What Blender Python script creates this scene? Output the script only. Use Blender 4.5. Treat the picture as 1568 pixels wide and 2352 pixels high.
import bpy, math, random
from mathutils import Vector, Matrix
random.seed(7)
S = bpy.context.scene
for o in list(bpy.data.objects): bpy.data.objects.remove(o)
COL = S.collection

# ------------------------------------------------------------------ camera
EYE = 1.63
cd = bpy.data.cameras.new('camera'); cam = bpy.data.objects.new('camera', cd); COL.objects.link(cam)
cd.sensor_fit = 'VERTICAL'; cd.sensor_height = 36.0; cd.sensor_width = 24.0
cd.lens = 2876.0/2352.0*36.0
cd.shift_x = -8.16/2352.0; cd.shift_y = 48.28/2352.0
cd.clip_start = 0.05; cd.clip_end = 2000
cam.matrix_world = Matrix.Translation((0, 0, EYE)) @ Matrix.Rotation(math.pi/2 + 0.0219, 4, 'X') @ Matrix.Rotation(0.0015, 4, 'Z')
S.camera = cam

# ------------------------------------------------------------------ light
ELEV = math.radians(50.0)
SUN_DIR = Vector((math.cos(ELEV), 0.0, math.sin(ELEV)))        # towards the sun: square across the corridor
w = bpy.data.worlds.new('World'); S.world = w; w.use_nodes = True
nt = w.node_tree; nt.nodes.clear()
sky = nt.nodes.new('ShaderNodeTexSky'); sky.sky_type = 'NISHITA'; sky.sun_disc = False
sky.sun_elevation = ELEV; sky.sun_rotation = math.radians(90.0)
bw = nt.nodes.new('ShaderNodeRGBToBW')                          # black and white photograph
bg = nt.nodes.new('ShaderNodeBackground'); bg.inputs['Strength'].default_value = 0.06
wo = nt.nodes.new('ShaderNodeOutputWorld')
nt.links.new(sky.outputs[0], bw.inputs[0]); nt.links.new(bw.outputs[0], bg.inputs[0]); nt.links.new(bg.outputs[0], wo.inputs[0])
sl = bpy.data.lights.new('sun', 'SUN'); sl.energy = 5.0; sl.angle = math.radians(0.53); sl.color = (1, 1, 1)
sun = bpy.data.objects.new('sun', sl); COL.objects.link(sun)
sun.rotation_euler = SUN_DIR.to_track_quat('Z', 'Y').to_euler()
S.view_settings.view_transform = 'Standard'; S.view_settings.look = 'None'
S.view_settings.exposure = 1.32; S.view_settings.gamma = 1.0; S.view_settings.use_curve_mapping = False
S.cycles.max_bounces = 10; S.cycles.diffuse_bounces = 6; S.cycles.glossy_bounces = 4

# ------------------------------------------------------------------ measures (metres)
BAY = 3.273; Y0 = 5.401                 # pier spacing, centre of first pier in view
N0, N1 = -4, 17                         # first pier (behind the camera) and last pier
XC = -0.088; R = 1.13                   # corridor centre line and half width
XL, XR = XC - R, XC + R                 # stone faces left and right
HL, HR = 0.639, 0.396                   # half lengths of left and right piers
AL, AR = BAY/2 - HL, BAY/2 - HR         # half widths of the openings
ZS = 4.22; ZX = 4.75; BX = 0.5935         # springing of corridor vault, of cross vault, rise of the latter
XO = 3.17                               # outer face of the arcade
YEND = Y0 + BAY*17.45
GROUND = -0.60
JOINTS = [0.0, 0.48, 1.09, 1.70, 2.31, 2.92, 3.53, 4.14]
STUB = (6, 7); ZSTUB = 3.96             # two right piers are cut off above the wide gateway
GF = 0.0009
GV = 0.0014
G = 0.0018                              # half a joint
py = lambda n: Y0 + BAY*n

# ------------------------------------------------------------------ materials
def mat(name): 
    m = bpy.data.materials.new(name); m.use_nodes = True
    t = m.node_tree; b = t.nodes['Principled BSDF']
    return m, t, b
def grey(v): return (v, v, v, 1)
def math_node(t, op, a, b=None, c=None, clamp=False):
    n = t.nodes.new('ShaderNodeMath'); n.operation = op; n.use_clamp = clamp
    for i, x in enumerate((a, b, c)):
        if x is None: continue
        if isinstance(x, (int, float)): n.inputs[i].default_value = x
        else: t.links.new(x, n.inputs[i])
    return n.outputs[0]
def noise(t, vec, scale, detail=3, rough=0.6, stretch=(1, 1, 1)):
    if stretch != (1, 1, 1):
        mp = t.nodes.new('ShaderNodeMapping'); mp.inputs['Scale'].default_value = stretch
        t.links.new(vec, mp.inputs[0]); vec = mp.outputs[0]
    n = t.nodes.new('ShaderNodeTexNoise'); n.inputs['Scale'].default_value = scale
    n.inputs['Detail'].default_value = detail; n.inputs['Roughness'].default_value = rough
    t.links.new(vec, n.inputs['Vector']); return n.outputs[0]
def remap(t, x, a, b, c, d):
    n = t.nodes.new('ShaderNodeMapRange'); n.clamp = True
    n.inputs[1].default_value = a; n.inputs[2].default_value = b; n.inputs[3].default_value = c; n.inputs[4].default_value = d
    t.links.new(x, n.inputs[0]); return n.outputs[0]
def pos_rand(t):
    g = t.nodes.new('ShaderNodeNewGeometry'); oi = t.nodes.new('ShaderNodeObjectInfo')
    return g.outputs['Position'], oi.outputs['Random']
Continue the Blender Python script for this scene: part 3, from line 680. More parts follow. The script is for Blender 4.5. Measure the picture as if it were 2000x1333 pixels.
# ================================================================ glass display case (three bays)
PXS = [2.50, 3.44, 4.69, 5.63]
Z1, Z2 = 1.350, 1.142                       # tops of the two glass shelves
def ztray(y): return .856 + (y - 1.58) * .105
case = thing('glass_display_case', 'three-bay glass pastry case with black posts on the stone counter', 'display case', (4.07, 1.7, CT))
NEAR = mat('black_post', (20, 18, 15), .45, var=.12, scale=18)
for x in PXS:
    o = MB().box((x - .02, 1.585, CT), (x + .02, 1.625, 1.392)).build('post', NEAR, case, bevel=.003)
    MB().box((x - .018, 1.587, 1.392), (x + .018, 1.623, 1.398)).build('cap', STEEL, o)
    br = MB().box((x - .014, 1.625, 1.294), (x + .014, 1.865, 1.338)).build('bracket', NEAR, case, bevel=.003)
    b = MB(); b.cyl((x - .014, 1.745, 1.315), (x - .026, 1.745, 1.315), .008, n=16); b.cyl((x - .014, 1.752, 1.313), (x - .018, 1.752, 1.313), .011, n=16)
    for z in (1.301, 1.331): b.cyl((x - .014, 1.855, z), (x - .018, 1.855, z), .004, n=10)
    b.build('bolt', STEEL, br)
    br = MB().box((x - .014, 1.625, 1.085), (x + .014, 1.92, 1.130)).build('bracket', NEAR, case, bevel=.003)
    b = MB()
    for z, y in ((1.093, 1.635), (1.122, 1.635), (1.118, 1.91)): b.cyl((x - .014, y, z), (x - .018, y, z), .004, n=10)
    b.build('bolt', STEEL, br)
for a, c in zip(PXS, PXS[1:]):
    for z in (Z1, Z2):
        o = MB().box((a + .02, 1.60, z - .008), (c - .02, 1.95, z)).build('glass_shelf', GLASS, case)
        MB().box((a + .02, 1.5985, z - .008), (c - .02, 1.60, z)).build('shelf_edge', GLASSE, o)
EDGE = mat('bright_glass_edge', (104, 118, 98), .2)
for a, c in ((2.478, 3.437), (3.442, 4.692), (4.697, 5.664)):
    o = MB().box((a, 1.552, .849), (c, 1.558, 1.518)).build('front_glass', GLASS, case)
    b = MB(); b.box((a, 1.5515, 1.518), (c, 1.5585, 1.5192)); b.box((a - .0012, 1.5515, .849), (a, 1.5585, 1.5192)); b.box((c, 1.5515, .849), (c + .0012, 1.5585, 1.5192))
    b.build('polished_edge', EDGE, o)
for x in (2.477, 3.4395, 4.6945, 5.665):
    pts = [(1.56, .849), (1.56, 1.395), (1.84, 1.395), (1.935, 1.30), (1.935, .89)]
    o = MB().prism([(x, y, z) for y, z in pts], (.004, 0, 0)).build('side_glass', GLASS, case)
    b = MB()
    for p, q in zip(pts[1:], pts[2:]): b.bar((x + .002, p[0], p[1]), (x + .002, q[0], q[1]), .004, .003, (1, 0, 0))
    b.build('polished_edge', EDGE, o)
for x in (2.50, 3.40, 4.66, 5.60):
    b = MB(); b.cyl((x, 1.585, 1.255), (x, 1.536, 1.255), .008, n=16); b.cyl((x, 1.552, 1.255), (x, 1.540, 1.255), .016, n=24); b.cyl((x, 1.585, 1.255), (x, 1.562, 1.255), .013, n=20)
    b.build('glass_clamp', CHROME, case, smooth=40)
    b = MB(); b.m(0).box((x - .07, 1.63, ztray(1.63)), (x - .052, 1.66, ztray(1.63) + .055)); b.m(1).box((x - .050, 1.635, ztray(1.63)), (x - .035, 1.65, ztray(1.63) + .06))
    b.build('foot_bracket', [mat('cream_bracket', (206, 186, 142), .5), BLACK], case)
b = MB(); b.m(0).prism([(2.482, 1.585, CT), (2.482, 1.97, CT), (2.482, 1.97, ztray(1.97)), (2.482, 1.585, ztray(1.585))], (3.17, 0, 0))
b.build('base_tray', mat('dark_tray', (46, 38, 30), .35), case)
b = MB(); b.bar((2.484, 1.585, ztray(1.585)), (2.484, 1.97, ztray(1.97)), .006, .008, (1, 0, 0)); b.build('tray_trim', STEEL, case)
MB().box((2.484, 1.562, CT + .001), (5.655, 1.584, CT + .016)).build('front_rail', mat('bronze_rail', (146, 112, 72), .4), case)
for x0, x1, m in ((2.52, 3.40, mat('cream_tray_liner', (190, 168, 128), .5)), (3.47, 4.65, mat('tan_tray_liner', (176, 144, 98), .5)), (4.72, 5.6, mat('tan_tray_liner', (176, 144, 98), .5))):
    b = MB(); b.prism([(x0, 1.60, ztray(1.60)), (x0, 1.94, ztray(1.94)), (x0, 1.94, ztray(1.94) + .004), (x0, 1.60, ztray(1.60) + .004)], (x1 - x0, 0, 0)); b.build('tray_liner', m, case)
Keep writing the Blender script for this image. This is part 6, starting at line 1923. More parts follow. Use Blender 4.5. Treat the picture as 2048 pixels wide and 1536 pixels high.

++++++++++++++++++++

▶ SHORT TASK
Above are the entries; repeat their lines exactly, from the first through the one that contains "S.camera = cam".

▶ SOLUTION FOR THIS PROBLEM
What Blender Python script creates this scene? Output the script only. Use Blender 4.5. Treat the picture as 1568 pixels wide and 2352 pixels high.
import bpy, math, random
from mathutils import Vector, Matrix
random.seed(7)
S = bpy.context.scene
for o in list(bpy.data.objects): bpy.data.objects.remove(o)
COL = S.collection

# ------------------------------------------------------------------ camera
EYE = 1.63
cd = bpy.data.cameras.new('camera'); cam = bpy.data.objects.new('camera', cd); COL.objects.link(cam)
cd.sensor_fit = 'VERTICAL'; cd.sensor_height = 36.0; cd.sensor_width = 24.0
cd.lens = 2876.0/2352.0*36.0
cd.shift_x = -8.16/2352.0; cd.shift_y = 48.28/2352.0
cd.clip_start = 0.05; cd.clip_end = 2000
cam.matrix_world = Matrix.Translation((0, 0, EYE)) @ Matrix.Rotation(math.pi/2 + 0.0219, 4, 'X') @ Matrix.Rotation(0.0015, 4, 'Z')
S.camera = cam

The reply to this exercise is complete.